Universal Music Group is facing a lawsuit over the King Crimson sample in Kanye West’s “Power,” Law360 and Variety report. Famously, the single uses a sample of King Crimson’s “21st Century Schizoid Man,” and mechanical rights holder Declan Colgan Music Ltd claims that UMG has underpaid streaming royalties for “Power.” Pitchfork has contacted representatives for UMG and attorneys for DCM for comment and more information.
“Power” appears on West’s 2010 album My Beautiful Dark Twisted Fantasy, and members of King Crimson are listed in the credits for the track. According to Variety, UMG and DCM have an agreement that pays King Crimson a royalty rate of 5.33% for copies of “Power” that are sold or “otherwise exploited.” The agreement also allegedly specifies that DCM’s royalties are to be distributed in the same way as West’s, and the rapper’s contract with UMG allegedly stipulated that he’d receive equivalent royalty figures for streaming tracks and physical song sales.
The issue, according to DCM and its lawyers, is that UMG is paying an insufficient rate to DCM for streams of “Power.” The label is apparently paying DCM a percentage of what it receives from streams—a lower amount than what CD sales would have produced.
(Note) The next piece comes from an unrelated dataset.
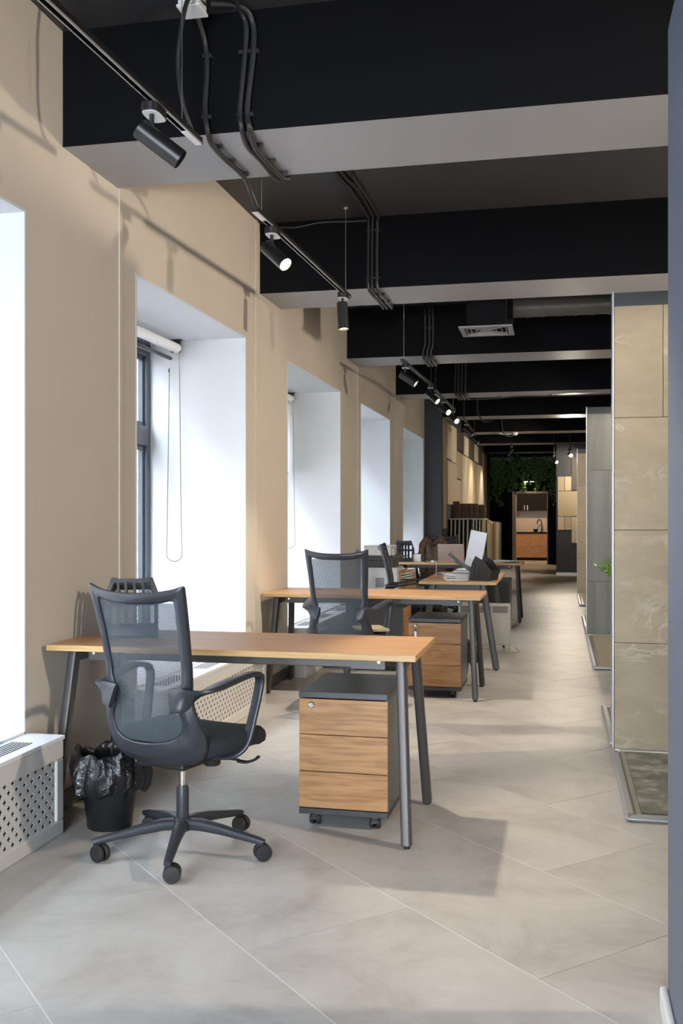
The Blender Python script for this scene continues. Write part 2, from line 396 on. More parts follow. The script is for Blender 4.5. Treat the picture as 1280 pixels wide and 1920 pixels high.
def roller_blind(a, b, drop, label, y_chain):
    r = empty('roller_blind', (-2.64, (a + b) / 2, 2.48)); tag(r, label, 'blind', 'roller blinds in the window recesses'); h = (b - a) / 2 - .035
    MB().tube([(0, -h, 0), (0, h, 0)], .034, 20).build('roll', 'white_laminate', r, smooth=True)
    for s in (-1, 1):
        q = MB(); q.box(-.045, .03, s * h - .004, s * h + .004, -.03, .06); q.box(-.045, .045, s * h - .03, s * h + .004, .052, .058)
        q.build('bracket', 'printer_dark', r, bevel=.003)
        MB().lathe([(.026, -.006), (.033, 0), (.02, .010)], 20, Matrix.Translation((0, s * (h + .002), 0)) @ axes((0, s, 0))).build('end_cap', 'logo_grey', r, smooth=True)
    if drop > .05:
        B(-.0325, -.031, -h + .03, h - .03, -drop, 0).build('fabric', 'blind_fabric', r)
    MB().tube([(-.034, -h + .03, -drop - .055), (-.034, h - .03, -drop - .055)], .014, 12).build('bottom_bar', 'printer_dark', r, smooth=True) if drop < .05 else MB().tube([(-.032, -h + .03, -drop), (-.032, h - .03, -drop)], .012, 12).build('bottom_bar', 'white_plastic', r, smooth=True)
    # bead chain loop
    pts = [(.02, h - .0, -.03)]; L_ = 1.5
    for q in range(1, 14): pts.append((.02 + .022 * q / 13, h - .006 + .012 * math.sin(q * .5) * .3, -.03 - L_ * .95 * q / 13))
    for q in range(1, 9):
        a_ = math.pi * q / 9; pts.append((-.015 + .057 * math.cos(a_), h - .008, -.03 - L_ * .95 - .05 * math.sin(a_)))
    for q in range(13, 0, -1): pts.append((-.05 - .022 * q / 13, h - .006, -.03 - L_ * .95 * q / 13))
    bm_ = MB()
    P = cr(pts, 10)
    bm_.tube(P, [(.0038 if i % 2 else .0022) for i in range(len(P))], 5)
    bm_.build('bead_chain', 'logo_grey', r)
    B(-.058, -.050, h - .012, h - .002, -.17, -.145).build('chain_stop', 'printer_dark', r)
    return r
for i, (a, b) in enumerate(WIN): window(i, a, b)
roller_blind(*WIN[1], .02, 'white roller blind rolled up in the window beside the near radiator cover', 0)
roller_blind(*WIN[2], .02, 'rolled-up white roller blind with long bead chain above the first desk', 0)
roller_blind(*WIN[3], .75, 'half lowered roller blind in the window behind the second desk', 0)
roller_blind(*WIN[5], 1.3, 'lowered roller blind in the last window before the charcoal pier', 0)

# neighbouring house and street seen through the glass
nb = empty('neighbouring_building', (-8.2, 6, -3)); tag(nb, 'pink rendered building across the street seen through the window', 'building')
B(-1, 0, -16, 26, 0, 10.5).build('facade', 'facade_pink', nb)
for q in range(11):
    for zz in (3.2, 6.0):
        y = -14 + q * 3.4
        wv = B(0, .03, y, y + 1.3, zz, zz + 1.6).build('window', 'white_paint', nb); B(.03, .04, y + .1, y + 1.2, zz + .1, zz + 1.5).build('pane', 'window_frame', wv)
struct(B(-30, WX - .8, -30, 40, -3.1, -3.0).build('ground_street', 'asphalt'))

# ceiling and beams
struct(B(WX - .75, XR + .1, Y0 - .1, Y1 + .1, CEIL_Z, CEIL_Z + .12).build('ceiling', 'ceiling_lit_black'), 'black painted ceiling between heavy beams')
BEAMS = [-2.0, 1.0, 4.0, 6.94, 9.97, 13.08, 16.15, 19.2, 22.25, 25.3]
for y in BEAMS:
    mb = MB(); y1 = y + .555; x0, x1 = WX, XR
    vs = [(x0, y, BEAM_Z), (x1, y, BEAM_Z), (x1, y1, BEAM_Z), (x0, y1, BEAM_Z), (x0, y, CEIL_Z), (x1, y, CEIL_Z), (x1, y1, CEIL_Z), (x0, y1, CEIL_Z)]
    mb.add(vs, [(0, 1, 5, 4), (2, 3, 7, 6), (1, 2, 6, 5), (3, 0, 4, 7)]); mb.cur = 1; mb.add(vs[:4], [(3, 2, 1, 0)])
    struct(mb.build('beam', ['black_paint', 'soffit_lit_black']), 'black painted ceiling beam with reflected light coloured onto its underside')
fw_ = MB(); fw_.box(WX - .75, GX0, Y0 - .12, Y0, 0, CEIL_Z); fw_.box(GX1, XR + .1, Y0 - .12, Y0, 0, CEIL_Z); fw_.box(GX0, GX1, Y0 - .12, Y0, GZ1, CEIL_Z); fw_.box(GX0, GX1, Y0 - .12, Y0, 0, GZ0)
struct(fw_.build('wall_front', 'wall_paint'), 'beige wall with added fill-light glazing behind the camera')
r = empty('window_8', (0, 0, 0)); struct(r, 'added fill-light glazing behind the camera')  # added so daylight reaches the furniture fronts
f = MB()
for x in (GX0, (GX0 + GX1) / 2 - .03, GX1 - .06): f.box(x, x + .06, Y0 - .08, Y0 - .02, GZ0, GZ1)
f.box(GX0, GX1, Y0 - .08, Y0 - .02, GZ0, GZ0 + .06); f.box(GX0, GX1, Y0 - .08, Y0 - .02, GZ1 - .06, GZ1)
f.build('window_frame', 'window_frame', r)
B(GX0 + .06, GX1 - .06, Y0 - .052, Y0 - .048, GZ0 + .06, GZ1 - .06).build('pane', 'clear_glass', r)
struct(B(XR, XR + .1, Y0, Y1, 0, CEIL_Z).build('wall_right', 'wall_paint'))

# wall at the camera's elbow
wr = struct(B(.275, .40, Y0, 2.70, 0, 2.56).build('wall_elbow', 'slate_wall', bevel=.002), 'slate blue partition wall at the picture edge')
struct(B(.255, .275, Y0, 2.71, 0, .065).build('baseboard_elbow', 'white_plastic', bevel=.008, seg=3), 'white skirting along the slate blue partition')
struct(B(.275, .40, 2.70, 2.712, 0, .065).build('baseboard_elbow_return', 'white_plastic', bevel=.006, seg=3))

# wing walls clad with stone tiles, edge trims, display platforms
def wing(i, y, mtile, rows, vj, top, label, tm='trim_alu'):
    wv = struct(B(.289, XR, y + .012, y + .11, 0, top + .075).build('wall_wing_%d' % i, 'black_paint'), label)
    B(.280, .289, y - .004, y + .114, 0, top + .078).build('edge_trim', tm, wv, bevel=.002)
    for k in range(len(rows) - 1):
        xs = [.290] + vj[k] + [XR]
        for q in range(len(xs) - 1):
            B(xs[q] + .0012, xs[q + 1] - .0012, y, y + .012, rows[k] + .0012, rows[k + 1] - .0012).build('tile', mtile, wv, bevel=.0012, seg=1)
    B(.289, XR, y + .002, y + .012, top, top + .072).build('top_band', 'ped_black', wv)
wing(1, 5.60, 'slate_beige', [0.0, .603, 1.218, 1.83, 2.44], [[1.49], [.9, 2.1], [1.49], [.545, 1.745]], 2.44, 'wing wall clad in beige slate-look tiles')
wing(2, 11.0, 'travertine', [0.0, .595, 1.79, 2.40], [[.87, 1.47], [.87, 1.47], [.87, 1.47]], 2.40, 'wing wall clad in grey vertical-grain tiles')
wing(3, 16.85, 'panel_beige', [0.0, .6, 1.2, 1.8, 2.34], [[.87], [.87], [.87], [.87]], 2.34, 'wing wall clad in warm beige tiles')
def platform(y0, y1, mt, label):
    r = empty('display_platform', (.27, y0, 0)); tag(r, label, 'platform', 'display platforms along the walkway'); d = y1 - y0; h = .028; t = .048
    B(t, 2.6, t, d - t, 0, .006).build('base', 'ped_black', r)
    nx = 4
    for q in range(nx):
        x0 = t + .022 + q * .62
        for yy in ([0, d / 2] if d > 1.5 else [0]):
            y_a = max(yy, t + .022); y_b = (yy + (d / 2 if d > 1.5 else d)); y_b = min(y_b, d - t)
            B(x0 + .001, x0 + .619, y_a + .001, y_b - .001, .006, h - .004).build('tile', mt, r, bevel=.001, seg=1)
    for nm, v in (('edge_trim', [(0, 0), (t, t), (t, d - t), (0, d)]), ('edge_trim', [(0, 0), (2.6, 0), (2.6, t), (t, t)]), ('edge_trim', [(0, d), (t, d - t), (2.6, d - t), (2.6, d)])):
        MB().prism(v, 0, h).build(nm, 'trim_alu', r, bevel=.012, seg=1)
    B(t, t + .022, t, d - t, .006, h - .006).build('inner_lip', 'steel', r)
    return r
platform(4.34, 5.595, 'marble_green', 'low floor platform of dark green marble before the beige slate wing wall')
platform(5.73, 6.89, 'platform_tan', 'low tan tiled floor platform just behind the beige slate wing wall')
platform(8.60, 10.99, 'platform_tan', 'low tan floor platform before the grey vertical-grain wing wall')
platform(11.13, 13.03, 'platform_tan', 'low floor platform behind the grey vertical-grain wing wall')
platform(14.66, 16.84, 'platform_tan', 'low floor platform before the warm beige wing wall')

# charcoal pier, display wall, end wall
disp = struct(B(WX - .75, -1.857, 15.95, Y1, 0, CEIL_Z).build('wall_display', 'charcoal_wall'), 'charcoal wall hung with tile samples')
# sample panels hung on the display wall (x is the wall face)
SP = [(16.05, 16.45, 1.10, 2.9, 'sample_tan'), (16.45, 17.25, 2.28, 2.88, 'sample_beige'), (16.6, 18.1, 1.50, 2.24, 'sample_beige'), (17.3, 18.2, 2.26, 2.9, 'sample_cream'), (18.25, 19.5, 2.55, 2.9, 'sample_dark'),
      (18.15, 19.1, 2.0, 2.5, 'sample_tan'), (18.15, 19.1, 1.44, 1.98, 'sample_beige'), (19.15, 20.2, 1.5, 2.5, 'sample_cream'), (19.55, 20.6, 2.53, 2.9, 'sample_cream'), (20.25, 21.5, 1.45, 2.5, 'sample_beige'),
      (20.65, 22.0, 2.53, 2.9, 'sample_dark'), (21.55, 22.8, 1.45, 2.5, 'sample_tan'), (22.05, 23.1, 2.53, 2.9, 'sample_cream'), (22.85, 24.3, 1.45, 2.5, 'sample_cream'), (23.15, 24.6, 2.53, 2.9, 'sample_dark'), (24.35, 25.8, 1.4, 2.88, 'sample_cream')]
for a, b, z0, z1, mm in SP:
    B(-1.857, -1.857 + random.uniform(.012, .03), a, b, z0, z1).build('panel', mm, disp, bevel=.002, seg=1)
DW0, DW1, DZ = -1.27, -.315, 1.985
ew = MB(); ew.box(-1.857, DW0, Y1, Y1 + .3, 0, CEIL_Z); ew.box(DW1, XR, Y1, Y1 + .3, 0, CEIL_Z); ew.box(DW0, DW1, Y1, Y1 + .3, DZ, CEIL_Z)
struct(ew.build('wall_end', 'black_paint'), 'black end wall with open kitchen doorway')
dt = MB(); dt.box(DW0, DW0 + .10, Y1 - .01, Y1 + .31, 0, DZ); dt.box(DW1 - .02, DW1, Y1 - .01, Y1 + .31, 0, DZ); dt.box(DW0 + .10, DW1 - .02, Y1 - .01, Y1 + .31, DZ - .05, DZ)
struct(dt.build('door_1', 'door_trim_lit', bevel=.003), 'timber lining of the kitchen doorway, kitchen light in its colour')
struct(B(-.075, XR, 22.42, 22.6, 0, BEAM_Z).build('wall_sample', 'charcoal_wall'), 'charcoal cross wall hung with tile samples')
sw = bpy.data.objects['wall_sample']
for x0, x1, z0, z1, mm in ((-.045, .10, 1.86, 2.18, 'sample_tan'), (.105, .252, 1.86, 2.18, 'sample_beige'), (-.045, .9, 1.30, 1.855, 'sample_tan'), (-.045, .10, 1.0, 1.295, 'sample_beige'), (.105, .252, 1.0, 1.295, 'sample_tan'), (.255, .9, .71, 1.29, 'sample_beige'), (.255, .9, 1.87, 2.6, 'sample_dark')):
    B(x0 + .002, x1 - .002, 22.40, 22.42, z0 + .002, z1 - .002).build('panel', mm, sw, bevel=.002, seg=1)
struct(B(-.078, XR, 22.405, 22.42, 0, .06).build('baseboard_sample', 'white_plastic'))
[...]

In a statement posted to Facebook, King Crimson’s Robert Fripp wrote, “There is a longer story to be told, and likely to astound innocents and decent, ordinary people who believe that one is paid equitably for their work, and on the appointed payday.” He noted that the band’s attorney is the same one who won Ed Sheeran’s recent “Shape of You” copyright case.
DCM filed its lawsuit in the United Kingdom’s High Court of Justice. Similarly, Four Tet has gone to the High Court with a lawsuit that also involves the translation of royalty rates into the streaming era. The lawsuits come amid UK lawmakers’ efforts to examine the streaming economy.